Yana Pirozhok - My Dad is a School Bus Driver
East of the European Plain, and in the Western slope of the Middle Ural Mountains, is the Russian region of Perm Krai . It’s Uralic etymology indicates what life is like living within Russia’s rural foothills, a “far-away land” on the geologic “edge” or “verge” of nature. The region is scattered with small, homely villages such as Markovo, Taz Russky and Taz Tatarsky. Each morning the local children wait for Yana’s father– a school bus driver who will take them to their high school in the larger village of Kylapovo. In 2018, Yana first conceived this series as a photographic essay about village schoolchildren. However, as her photography brought her back to her parents’ village, the project became largely focused on her father, in an attempt to further understand him, see his life, and to ultimately confront the emotional distance between her, and her childhood in Perm Krai.
My Dad is a School Bus Driver
All my life I have lived with the feeling that my father has never loved me or has not loved me enough. My childhood trauma had manifested into my complex of a “disliked daughter”. However, there came a moment in my creativity, when I realized that through photography, I had a chance to deal with my inner demons. It turned out to be very personal, and painful at first, but ultimately a liberating experience about my difficult relationship with my dad. My dad is a school bus driver. He is a pensioner, but still has to work. He goes to small villages, collects children and takes them to school for classes.

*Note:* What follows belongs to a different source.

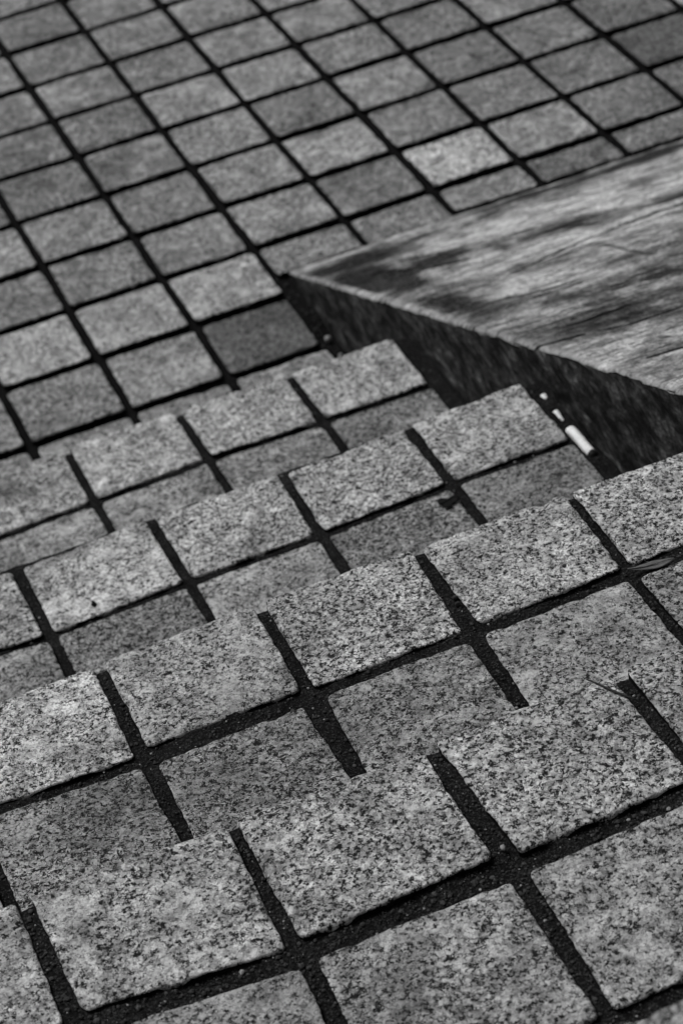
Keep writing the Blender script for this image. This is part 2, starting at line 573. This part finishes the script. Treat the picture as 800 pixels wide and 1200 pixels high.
# stone corners round the joints of the two nearest flights: front left / right, back left / right, next row left / right
JC = {3: {0: {'FR': (-0.3895, -1.889), 'BR': (-0.3874, -1.966)},
          1: {'FL': (-0.296, -1.892), 'FR': (-0.2902, -1.8897), 'BL': (-0.2964, -1.9748), 'BR': (-0.2892, -1.9738), 'RL': (-0.2963, -1.9882), 'RR': (-0.2875, -1.9859)},
          2: {'FL': (-0.1968, -1.8928), 'FR': (-0.1896, -1.8883), 'BL': (-0.1969, -1.9709), 'BR': (-0.1838, -1.9734), 'RL': (-0.1954, -1.9866), 'RR': (-0.1859, -1.9867)},
          3: {'FL': (-0.0979, -1.8898), 'FR': (-0.0897, -1.8895)}},
      2: {0: {'FL': (-0.2975, -1.599), 'FR': (-0.2908, -1.5978), 'BL': (-0.2998, -1.6849), 'BR': (-0.2908, -1.6805), 'RL': (-0.2996, -1.6957), 'RR': (-0.2898, -1.6951)},
          1: {'FL': (-0.197, -1.5968), 'FR': (-0.1896, -1.5959), 'BL': (-0.1986, -1.6806), 'BR': (-0.1905, -1.6828), 'RL': (-0.2024, -1.695), 'RR': (-0.1887, -1.693)},
          2: {'FL': (-0.0957, -1.5988), 'FR': (-0.089, -1.6001), 'BL': (-0.0992, -1.6825), 'BR': (-0.0878, -1.6825), 'RL': (-0.0997, -1.6935), 'RR': (-0.0891, -1.6913)},
          3: {'FL': (0.0059, -1.5992), 'FR': (0.0119, -1.598), 'BL': (0.0035, -1.6803), 'BR': (0.0111, -1.6786), 'RL': (0.0016, -1.6928), 'RR': (0.0089, -1.6937)}}}
RIGHT_END = 0.0985
STEP_PARTS = []
for s in range(8):
    z = RISE * (s + 1)
    yn = NOSE_Y - TREAD * s
    yb = yn - TREAD - 0.012
    near = s <= 4
    # bed with the joints: steps are solid, their joint mortar lies a few millimetres below the stones
    if near:
        xs = np.concatenate([np.arange(-1.5, -0.56, 0.05), np.arange(-0.56, WALL_X - 0.001, 0.0032), [WALL_X - 0.001]])
        ys = np.concatenate([np.arange(yb, yb + 0.06, 0.012), np.arange(yb + 0.07, yn - 0.006, 0.0032), [yn - 0.0015]])
    else:
        xs = np.array([-1.5, -0.7, WALL_X - 0.001])
        ys = np.array([yb, yn - 0.003])
    rec = 0.0030

    def zf(X, Y, s=s, z=z, yn_=yn):
        # the mortar stands higher in places, and is scooped out in others
        return z - rec - 0.0006 * np.clip(1 - (yn_ - Y) / 0.006, 0, 1) + 0.0026 * fbm(X * 28, Y * 28, 20 + s, 2) + 0.0011 * fbm(X * 160, Y * 160, 30 + s, 3)
    X, Y = np.meshgrid(xs, ys, indexing='ij')
    Z = zf(X, Y)
    V = np.stack([X.ravel(), Y.ravel(), Z.ravel()], 1).tolist()
    ny, nx = len(ys), len(xs)
    F = [(i * ny + jj, (i + 1) * ny + jj, (i + 1) * ny + jj + 1, i * ny + jj + 1) for i in range(nx - 1) for jj in range(ny - 1)]
    # front (riser), back and flank faces down into the ground
    n = len(V)
    edge = [i * ny + ny - 1 for i in range(nx)]
    for e in edge:
        V.append((V[e][0], V[e][1], -0.02))
    for i in range(nx - 1):
        F.append((edge[i], edge[i + 1], n + i + 1, n + i))
    step = obj('step', mesh_from('step_bed', V, F, [M_MORT]), None)
    step.parent = stair
    step.location = (0.6, -NOSE_Y, 0)
    STEP_PARTS.append(step)
    if s in JF:
        f0, b0 = list(JF[s]), list(JB[s])
    else:
        base = -0.493 + 0.0
        f0 = [(-0.4935 + 0.1 * k, yn) for k in range(6)]
        b0 = [(x, y - 0.0866) for x, y in f0]
    while f0[0][0] > -1.45:
        f0.insert(0, (f0[0][0] - 0.1 + rnd.uniform(-.001, .001), yn + rnd.uniform(-.001, .001)))
        b0.insert(0, (b0[0][0] - 0.1 + rnd.uniform(-.001, .001), yn - 0.0866 + rnd.uniform(-.0015, .0015)))
    while f0[-1][0] < 0.04:
        f0.append((f0[-1][0] + 0.0995, yn + rnd.uniform(-.001, .001)))
        b0.append((b0[-1][0] + 0.0995, yn - 0.0866 + rnd.uniform(-.001, .001)))
    if f0[-1][0] > 0.075:
        f0.pop(); b0.pop()
    jx0 = JW.get(s, (0.0055, 0.006))[0]
    f0.append((RIGHT_END + jx0, yn))
    b0.append((RIGHT_END + jx0, b0[-1][1]))
    c0 = [(x + (x - xf) * 0.6 + rnd.uniform(-.001, .001), y - 0.0995 + rnd.uniform(-.001, .001)) for (x, y), (xf, yf) in zip(b0, f0)]
    d0 = [(x, yn - TREAD + 0.002) for x, y in c0]
    jx, jy = JW.get(s, (0.0055, 0.006))
    sv, sf = [], []
    K_ = dict(FL=[(x - jx, y) for x, y in f0], FR=[(x + jx, y) for x, y in f0],
              BL=[(x - jx, y + jy) for x, y in b0], BR=[(x + jx, y + jy) for x, y in b0],
              RL=[(x - jx, y - jy) for x, y in b0], RR=[(x + jx, y - jy) for x, y in b0],
              CL=[(x - jx, y + jy) for x, y in c0], CR=[(x + jx, y + jy) for x, y in c0],
              DL=[(x - jx, y - jy) for x, y in c0], DR=[(x + jx, y - jy) for x, y in c0],
              EL=[(x - jx, y + 0.001) for x, y in d0], ER=[(x + jx, y + 0.001) for x, y in d0])
    for kj, ent in JC.get(s, {}).items():
        ki = min(range(len(f0)), key=lambda i: abs(f0[i][0] - JF[s][kj][0]))
        for nm, pt in ent.items():
            K_[nm][ki] = pt
    rows = [('F', 'B'), ('R', 'C'), ('D', 'E')]
    for ri, (fa, ba) in enumerate(rows):
        for k in range(len(f0) - 1):
            jr = random.Random(s * 7919 + ri * 101 + k * 13 + 3)
            j = lambda a=0.0005: jr.uniform(-a, a)
            fw = 0.0008 if ri == 0 else 0.0003
            quad = [(K_[ba + 'R'][k][0] + j(), K_[ba + 'R'][k][1] + j()), (K_[ba + 'L'][k + 1][0] + j(), K_[ba + 'L'][k + 1][1] + j()),
                    (K_[fa + 'L'][k + 1][0] + j(), K_[fa + 'L'][k + 1][1] + fw + j()), (K_[fa + 'R'][k][0] + j(), K_[fa + 'R'][k][1] + fw + j())]
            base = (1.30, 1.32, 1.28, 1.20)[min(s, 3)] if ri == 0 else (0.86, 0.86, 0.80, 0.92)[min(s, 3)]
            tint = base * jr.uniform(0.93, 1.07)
            if near and in_view([(x, y, z) for x, y in quad]):
                M = 200 if s >= 2 else 128
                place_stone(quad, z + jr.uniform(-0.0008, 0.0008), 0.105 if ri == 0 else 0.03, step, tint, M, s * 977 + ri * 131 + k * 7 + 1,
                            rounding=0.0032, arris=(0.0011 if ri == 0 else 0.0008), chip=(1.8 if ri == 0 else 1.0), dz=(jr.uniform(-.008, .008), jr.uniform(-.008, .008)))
                STONES.append((quad, z, True))
            else:
                V2, F2 = box_geo(quad[0][0], quad[1][0], quad[0][1], quad[2][1], z - (0.105 if ri == 0 else 0.03), z)
                n = len(sv)
                sv += V2
                sf += [tuple(i + n for i in f) for f in F2]
    if sv:
        o = obj('outer_pavers', mesh_from('outer_pavers', sv, sf, [M_GRAN], False), step, kind='stuff')
        o['tint'] = 0.95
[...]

I made several attempts to persuade him to take me with him to work, but my father refused, he’d tell me, “you’d better find a proper business”. This turned into a month of long conversations with him. For the first time in my life, I sincerely tried to open up to him in complete honesty, explaining why this was important to me, why I left architecture for the sake of photography, and what this strange–in his mind–practice means to me.
“No.” Said dad, “and that is the point.”
I waved my hand and went to make meat dumplings with my mom, running through my head, wondering what to do next and that maybe, it would all be okay if nothing came out of this. The next day, he told me, “tomorrow, Yana, get ready for work, get up at 6 am, you cannot be late, I arranged with the school principal, you are allowed to shoot anytime and anything on the school grounds.” A wave of conflicting feelings hit me: I was very ashamed that I did not believe in him and gave up, and very happy because my father made an effort, and tried to understand and accept me for who I was and what I wanted to do.
I went with him to work all week, and those were some of the best and most beautiful days in my life. We drove through fields and pastures, and at some point, dad suddenly took interest in my project and started to “supervise” it–this actually rather bothered me, but it was at the same time very touching. He’d slow down the speed of the herd of cows or fields with bales of hay and shouted at me to the salon bus, “Yana, shoot! Beauty!” And I shot and laughed.
When he found out that I wanted to take a couple of shots of the school cafeteria and cooks, he told me “wait here!” And quickly left to negotiate on the chef's caps , “they have to be beautiful! it's for art! ”
“Well, paaaaaapa”, I moaned, “it's a documentary photo, paaaapa, you can't intervene here.” But I was happy because I saw such a sympathetic father. During the day, he went to the senior boys (secretly for me) and asked them not to hide when they would smoke at the school, because “Yana takes pictures of life, everything should be real!” Not only did this project help me overcome my traumatic memories of the village school through observing the children and talking to them, but it also allowed me to mend the relationship with my father, bond with him, get to really know him, open myself up to him, and realize, importantly, that if someone can’t express their love, it doesn’t mean they don’t love you.